Greetings From New York City

Every story needs a starting point and this one is mine. I started boxing in 1981, started training people in 1991 and started saving people in 2001. I didn't run into burning buildings or pull people out of them. On September 11, 2001 I stood on the corner of Fulton and Church and watched a plane hit the second tower. The gym at that time was a few blocks away and I called my brother to tell him I didn't know if we were going to make it out. Fortunately we did. Others were not so fortunate. The night before I trained a 24 year old girl who worked in the Trade Center and was trying out boxing for the first time. She loved it and would be back the next day. Twelve hours later she was dead. Whatever illusions I had about life being fair died that day too. The game is rigged, we're all going to die one day. But today is not that day.

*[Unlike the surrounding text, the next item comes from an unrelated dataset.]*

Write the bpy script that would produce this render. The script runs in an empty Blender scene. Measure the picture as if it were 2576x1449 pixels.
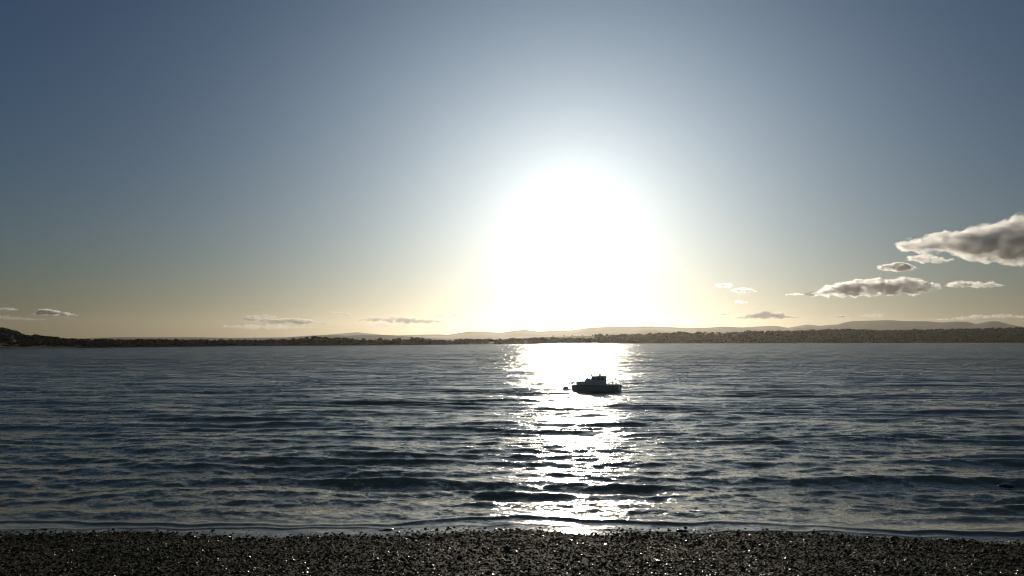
import bpy, bmesh, math, random
import numpy as np
from mathutils import Vector, Matrix, noise

S = bpy.context.scene
COL = S.collection
random.seed(11)
RNG = np.random.default_rng(11)

# ------------------------------------------------------------------ camera
F, CX, CY = 1983.0, 1288.0, 724.5          # lens in units of a 2576 px wide frame
CAM_H = 7.0
PITCH = math.atan(131.5 / F)
cam_d = bpy.data.cameras.new('camera')
cam_d.sensor_width = 36.0
cam_d.lens = 36.0 * F / 2576.0
cam_d.clip_start = 0.1
cam_d.clip_end = 200000.0
cam = bpy.data.objects.new('camera', cam_d)
cam.location = (0, 0, CAM_H)
cam.rotation_euler = (math.radians(90) + PITCH, 0, 0)
COL.objects.link(cam)
S.camera = cam


def ray(X, Y):
    """direction (y = 1) of a sight line measured in the photograph"""
    a, b = (X - CX) / F, (CY - Y) / F
    cy, sy = math.cos(PITCH), math.sin(PITCH)
    d = (a, cy - b * sy, sy + b * cy)
    return (d[0] / d[1], 1.0, d[2] / d[1])


def at(X, Y, D):
    r = ray(X, Y)
    return Vector((r[0] * D, D, CAM_H + r[2] * D))


# ------------------------------------------------------------------ sky and sun
SUN_EL = math.radians(8.45)
SUN_AZ = math.radians(4.45)                 # to the right of the view axis
SUN_DIR = Vector((math.sin(SUN_AZ) * math.cos(SUN_EL), math.cos(SUN_AZ) * math.cos(SUN_EL), math.sin(SUN_EL)))
W = bpy.data.worlds.new('World')
S.world = W
W.use_nodes = True
nt = W.node_tree
nt.nodes.clear()
out = nt.nodes.new('ShaderNodeOutputWorld')
bg = nt.nodes.new('ShaderNodeBackground')
sky = nt.nodes.new('ShaderNodeTexSky')
sky.sky_type = 'NISHITA'
sky.sun_disc = False
sky.sun_elevation = SUN_EL
sky.sun_rotation = SUN_AZ
sky.altitude = 0
sky.air_density = 1.15
sky.dust_density = 1.0
sky.ozone_density = 3.0
bg.inputs['Strength'].default_value = 0.05
wb = nt.nodes.new('ShaderNodeMix'); wb.data_type = 'RGBA'; wb.blend_type = 'MULTIPLY'; wb.inputs[0].default_value = 1.0
wb.inputs[7].default_value = (0.80, 0.96, 1.24, 1)          # the camera's cool white balance
nt.links.new(sky.outputs[0], wb.inputs[6])
nt.links.new(wb.outputs[2], bg.inputs['Color'])
# aureole: the bright ring of sky that fine particles high up put round the sun, fading with the angle from it
tcw = nt.nodes.new('ShaderNodeTexCoord')
dot = nt.nodes.new('ShaderNodeVectorMath'); dot.operation = 'DOT_PRODUCT'
dot.inputs[1].default_value = SUN_DIR
nt.links.new(tcw.outputs['Generated'], dot.inputs[0])
aco = nt.nodes.new('ShaderNodeMath'); aco.operation = 'ARCCOSINE'; aco.use_clamp = False
nt.links.new(dot.outputs['Value'], aco.inputs[0])
mul = nt.nodes.new('ShaderNodeMath'); mul.operation = 'MULTIPLY'; mul.inputs[1].default_value = -1.0 / math.radians(5.0)
nt.links.new(aco.outputs[0], mul.inputs[0])
ex = nt.nodes.new('ShaderNodeMath'); ex.operation = 'EXPONENT'
nt.links.new(mul.outputs[0], ex.inputs[0])
bg2 = nt.nodes.new('ShaderNodeBackground')
bg2.inputs['Color'].default_value = (1.0, 0.985, 0.96, 1)
amp = nt.nodes.new('ShaderNodeMath'); amp.operation = 'MULTIPLY'; amp.inputs[1].default_value = 1.6
nt.links.new(ex.outputs[0], amp.inputs[0])
nt.links.new(amp.outputs[0], bg2.inputs['Strength'])
addw = nt.nodes.new('ShaderNodeAddShader')
nt.links.new(bg.outputs[0], addw.inputs[0]); nt.links.new(bg2.outputs[0], addw.inputs[1])
sq = nt.nodes.new('ShaderNodeMath'); sq.operation = 'POWER'; sq.inputs[1].default_value = 2.0
nt.links.new(aco.outputs[0], sq.inputs[0])
mg = nt.nodes.new('ShaderNodeMath'); mg.operation = 'MULTIPLY'; mg.inputs[1].default_value = -1.0 / math.radians(18.5) ** 2
nt.links.new(sq.outputs[0], mg.inputs[0])
eg = nt.nodes.new('ShaderNodeMath'); eg.operation = 'EXPONENT'
nt.links.new(mg.outputs[0], eg.inputs[0])
ag = nt.nodes.new('ShaderNodeMath'); ag.operation = 'MULTIPLY'; ag.inputs[1].default_value = 0.54
nt.links.new(eg.outputs[0], ag.inputs[0])
bg3 = nt.nodes.new('ShaderNodeBackground')
bg3.inputs['Color'].default_value = (0.50, 0.80, 1.06, 1)
nt.links.new(ag.outputs[0], bg3.inputs['Strength'])
addx = nt.nodes.new('ShaderNodeAddShader')
nt.links.new(addw.outputs[0], addx.inputs[0]); nt.links.new(bg3.outputs[0], addx.inputs[1])
nt.links.new(addx.outputs[0], out.inputs['Surface'])

sun_d = bpy.data.lights.new('sun', 'SUN')
sun_d.energy = 5.0
sun_d.angle = math.radians(0.53)
sun_d.color = (1.0, 0.88, 0.70)
sun = bpy.data.objects.new('sun', sun_d)
sun.rotation_euler = (-SUN_DIR).to_track_quat('-Z', 'Y').to_euler()
sun.location = SUN_DIR * 300
COL.objects.link(sun)

S.view_settings.view_transform = 'Standard'
S.view_settings.look = 'None'
S.view_settings.gamma = 1.0
S.view_settings.use_curve_mapping = False
S.view_settings.exposure = -0.95
cy = S.cycles
cy.use_denoising = True
cy.volume_bounces = 3
cy.max_bounces = 10
cy.filter_width = 1.2
cy.sample_clamp_indirect = 6.0
cy.caustics_reflective = False
cy.caustics_refractive = False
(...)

Boxing is a sport but it's also a philosophy, a religion and a tribe. We were created equal but we weren't born that way. Boxing levels the playing field. It's the poor man's opera.
There's something that happens to people when they box that's very subtle and yet very profound. It changes who you are - your ego, into who you always were - your identity. You were always a fighter. We just show you how. This is my shrine to boxing, not as a sport but as a vocation. I don't think people choose boxing as a career as much as it chooses them. Give me your poor and huddled masses and I'll make fighters out of them. The story of boxing is the story of America. If you want to live in the land of the free you have to make this the home of the brave. Boxing supplies the tools.